The Seattle World's Fair (Century 21 Exposition) Hawai'i Pavillion building survived into the early 90s in the Fun Forest amusement area. It was used as storage, and I was inside it a few times. It consisted of a circular roof, with peaks and carved wood top beams, walls... and not much else. Not even a light fixture hanging in the center.

No remains exist of anything Poly on Pier 51. I don't know exactly which pier that is, but I do know that building is no longer extant.

One bit of Seattle Tiki culture was Leilani Lanes, a spectacular bowling alley in the Greenwood area of north Seattle. It had, amoong other things, a lot of carved wood ceiling beams, a circular fountain in the lobby, a lunch counter with some wonderfully tacky 60s decor in gold and Chinese red, and a lounge complete with leather swivel bucket chairs, a carved tiki on the wall, and the coolest fireplace I've ever seen: a hammered copper hood on six chains, which hung further down to hold a thick wood frame surrounding a smoked glass pane on which sat a metal trough filled with lava rocks, with gas flames flickering through. Beneath it was a lava rock waterfall lit by a green spotlight, and one could stand directly in front of it and look down through the glass into the waterfall! Does anyone know whether these were actually as-built equipment: the many, many bowling lanes had the usual gold-and-white screens with lights to indicate which pins remained, and an oval with what would normally the the Brunswick crown, which lights up when a strike is hit... Instead, the light covers were tikis, all molded plastic and all identical. They definately LOOKED original!

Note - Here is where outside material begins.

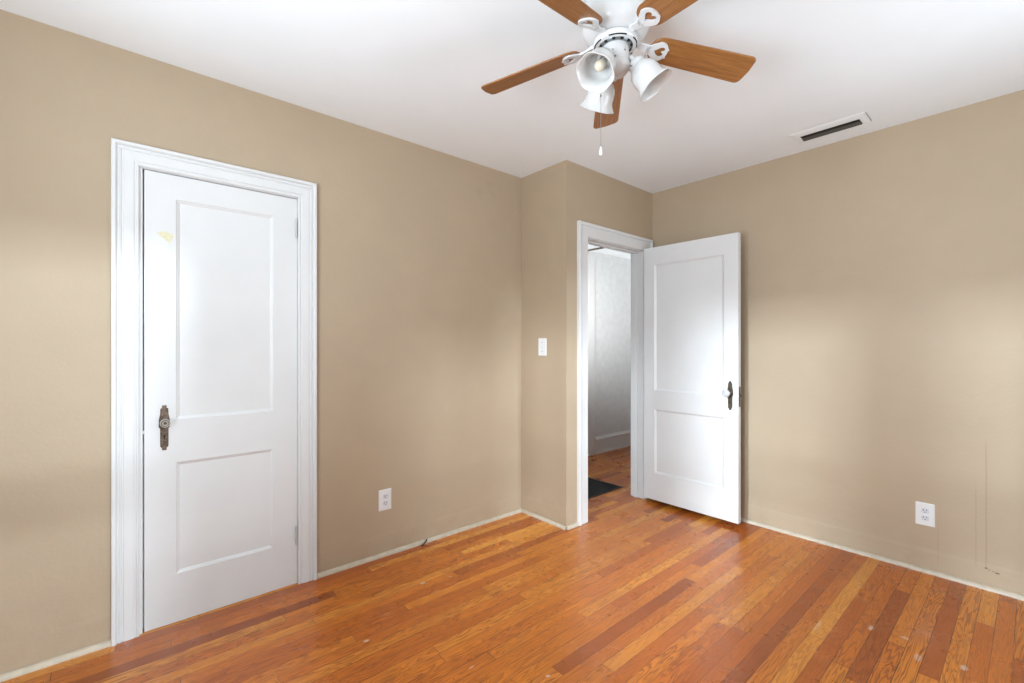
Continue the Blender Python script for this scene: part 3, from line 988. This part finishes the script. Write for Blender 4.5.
# three arms with bell shades, one to camera-right, two at 120 degrees
ca = math.radians(48.93)
fr = Vector((math.sin(ca), -math.cos(ca), 0))
ff = Vector((math.cos(ca), math.sin(ca), 0))
for ang in (12, 132, 252):
    q = math.radians(ang)
    er = fr * math.cos(q) - ff * math.sin(q)
    ax = (er * math.sin(math.radians(38)) + Vector((0, 0, -1)) * math.cos(math.radians(38))).normalized()
    p0 = er * 0.040 + Vector((0, 0, -0.222))
    neck = er * 0.064 + Vector((0, 0, -0.240))
    bm = bmesh.new()
    tube(bm, [p0, er * 0.050 + Vector((0, 0, -0.224)), er * 0.058 + Vector((0, 0, -0.229)), neck], [0.010, 0.010, 0.011, 0.012], 14)
    lathe(bm, [(0.012, -0.006), (0.022, -0.002), (0.029, 0.006), (0.030, 0.018), (0.0285, 0.020), (0.0, 0.016)], axis_mat(neck, ax), 28)
    arm_o = link('lamp_holder', bm, M['fan_white'], fan, smooth=40)
    # thumb screws around the holder
    for s in (0.4, 2.5, 4.6):
        am = axis_mat(neck + ax * 0.013, ax)
        side = (am.to_3x3() @ Vector((math.cos(s), math.sin(s), 0)))
        bm = bmesh.new()
        lathe(bm, [(0.0018, 0), (0.0018, 0.006), (0.0034, 0.006), (0.0034, 0.010), (0, 0.0105)], axis_mat(neck + ax * 0.013 + side * 0.0295, side), 10)
        link('screw', bm, M['steel'], arm_o)
    am = axis_mat(neck, ax)
    pr = [(0.0275, 0.010), (0.0285, 0.020), (0.036, 0.028), (0.045, 0.040), (0.0495, 0.055), (0.0500, 0.070), (0.0500, 0.083), (0.0530, 0.096), (0.0595, 0.108), (0.0645, 0.114)]
    inn = [(r - 0.003, h) for r, h in pr[::-1]]
    lobe = lambda i, a: 1 + (0.030 * math.cos(6 * a) if 8 <= i <= 11 else (0.015 * math.cos(6 * a) if i in (7, 12) else 0))
    bm = bmesh.new()
    lathe(bm, pr + [(0.0632, 0.1155)] + inn, am, 48, cap0=False, cap1=False, lobes=lobe)
    shd = link('lamp_shade', bm, M['shade'], fan, smooth=50)
    shd['label'] = 'white glass bell shade'
    bm = bmesh.new()
    lathe(bm, [(0.013, 0.012), (0.0135, 0.034), (0.012, 0.036), (0.0, 0.036)], am, 20, cap0=False)
    link('socket', bm, M['steel'], shd, smooth=40)
    bm = bmesh.new()
    lathe(bm, [(0.010, 0.036), (0.011, 0.042), (0.016, 0.054), (0.0175, 0.064), (0.0155, 0.074), (0.010, 0.081), (0.0, 0.084)], am, 24, cap0=True)
    link('bulb', bm, M['bulb'], shd, smooth=60)

# beaded pull chain with a white fob, hanging from the switch housing
pc = Vector((-0.030, -0.0345, 0)).normalized() * 0.0
rel = fr * -0.052 + ff * -0.012
bm = bmesh.new()
tube(bm, [rel * 0.88 + Vector((0, 0, -0.225)), rel + Vector((0, 0, -0.228)), rel * 1.03 + Vector((0, 0, -0.236)), rel * 1.03 + Vector((0, 0, -0.535))], 0.0009, 6)
zz = -0.24
while zz > -0.53:
    lathe(bm, [(0.0, 0.0014), (0.0014, 0), (0.0, -0.0014)], Matrix.Translation(rel * 1.03 + Vector((0, 0, zz))), 6)
    zz -= 0.005
lathe(bm, [(0.0, 0.004), (0.003, 0.002), (0.003, -0.003), (0.0, -0.005)], Matrix.Translation(rel * 1.03 + Vector((0, 0, -0.356))), 8)
chn = link('pull_chain', bm, M['steel'], fan)
bm = bmesh.new()
lathe(bm, [(0.0015, 0.0), (0.0035, -0.003), (0.0045, -0.010), (0.0058, -0.020), (0.0058, -0.027), (0.003, -0.031), (0.0, -0.032)], Matrix.Translation(rel * 1.03 + Vector((0, 0, -0.533))), 14)
link('fob', bm, M['plastic'], chn, smooth=50)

I'm still kicking myself over this: it was running well, had great food and good (if ordinary) drinks, was popular... and then suddenly I find out it's gobne. It was all so fast. Closed-and-contents-auctioned-and-demolished, boom, just like that. That was over a year ago. Anyone guess what's there now? If you guessed a parking lot...

...it's worse. NOTHING is there. It's a vacant lot. The buyers (who paid a lot for it) did nothing.

I'll do some investigating and see what I can dig up. If I'm lucky, I'll find some tiki bits poking around... I'm already starting to get that hair-standing-on-end sensation I'm told is common when one pulls back some bushes or looks in a dusty corner of a bar and finds a mysterious, ancient-looking tiki carving glaring out at them.